Friday, July 21, 2006

Blodget on Vonage

Vonage has had a torrid few weeks since it went public in May at $17 per share: the stock closed today at just $6.84. And who better to weigh in on this state of affairs than our old friend Henry Blodget? I've just found a posting of his from July 6, when the stock had fallen to $8.25, and two of the IPO's underwriters had just put out negative research on the company.

Blodget, of course, knows what it's like to be a tech-stock analyst: he was one. And he knows what it's like to be pressured into writing positive reports on companies that your bank does business with: because he did that, he had to pay a whopping great fine, and is now barred from the securities industry. So one would think that Blodget would welcome this brave new world where analysts can turn around a month after the IPO and say without fear of being fired that they think the stock stinks.

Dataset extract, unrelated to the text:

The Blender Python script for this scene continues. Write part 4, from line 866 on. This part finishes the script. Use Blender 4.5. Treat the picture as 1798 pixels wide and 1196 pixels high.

But, of course, one would be wrong. Blodget doesn't think that at all. Instead, he thinks that the firms did their clients a disservice by not publishing the research earlier:

Let's look at this from the perspective of an IPO buyer. Wouldn't you have liked to have known that these analysts thought the stock wasn't worth $8.25 before you paid $17 for it? Or, if that was impossible, wouldn't you have liked to have been confident that the analyst had signed off on the deal before it was sold to you? Don't you feel a bit shafted that you were sold a stock at $17 that the only real expert at the firm thinks is not even worth $8.25?

With this kind of logical ability, it's no wonder Blodget could persuade himself that Amazon was worth $400 a share at the height of dotcom fever. Let's run through some of the assumptions here:

First, it seems that if you want an investment bank to value a company, "the only real expert at the firm" is going to be... wait for it... a stock analyst. Not a banker, who's actually charged with selling the company, but rather an analyst who's only interested in what direction the stock is going in. It turns out that in the World of Blodget, all the gazillionaire bankers working in equity capital markets or mergers and acquisitions are chumps, really, compared to their much poorer brethren poring over SEC filings and writing widely-ignored research reports.

It seems that Blodget still doesn't get it. Someone who's very good at valuing companies will not be wasted in equity research, and will become a banker quite quickly. Someone who's very good at arbitraging the difference between what a company is actually worth and what the market thinks it's worth will also not be wasted in equity research and will instead most likely join a hedge fund. The main skill of people in equity research is not to pinpoint the value of a company, but rather to come up with ideas or insights which the investment bank's clients can then use to come to their own decision as to whether a stock is worth buying or selling. The headline buy/sell recommendation is actually pretty irrelevant for the majority of the people who receive the research.

(I know, I described this view of equity analysts as "hopelessly out of date" four years ago, but I did say that things were swinging back in that direction, and in this particular case I think it's true.)

Second, what on earth makes Blodget think that these analysts did actually think the stock wasn't worth $8.25 before the IPO? Blodget, more than anybody, knows that buy/sell recommendations are based on where the analyst thinks the stock is going: before the IPO, there wasn't a month's worth of data showing the share price going steadily south. Blodget seems to be living in some kind of parallel universe where a stock analyst takes a company's books, works out a valuation, and only then compares his own valuation to that of the market. If his valuation is higher then he puts a "buy" rating on the stock, and if it's lower then he slaps on a "sell". But of course no stock analyst actually works like this: one thing that is still true from four years ago is that the reasons why one might want to buy a falling stock are often very different from the reasons why one might want to buy a rising stock.

Clearly, the market has looked at the valuation that Vonage's bankers put on the company when it went public, and decided that it doesn't make sense. Indeed, it's entirely possible that any non-zero valuation for Vonage doesn't make sense, given that the company might well never make a profit. In any case, the direction that the stock is headed in is unambiguous, and I daresay that there are precious few companies which lost half their market capitalization in the first month of trading, and then proceeded to turn around and bounce healthily back. In other words, even if you thought that Vonage was worth, say, $25 per share, you'd think twice before putting on a "buy" recommendation after the stock had sunk from $17 to $8.25 in the course of its first month trading.

Which is to say that having a stock analyst "sign off on the deal" before it's priced is extremely silly. What would that entail, anyway? Giving the stock analyst veto power over whether the company can be brought to market at any given price? Surely the market should be the main arbiter of the price, not one analyst. I really can't imagine what Blodget has in mind here. Presumably he means some kind of statement from the analyst that the IPO price is not unreasonable – but asking an analyst to provide such a statement puts him in an impossible situation. How could he say no?

Posted by Felix at 19:24 EST

Comments

A few large independant research firm issued a sell report on Vonage as soon the IPO price was known.
Check Greg Lundberg from Soleil Securities.
Those who know the telecom industry know that VG was deseparatly looking to be bought out. As no one was stupid enough the choose the IPO road.
Vonage as a very weak competitive position and should go under in the near term.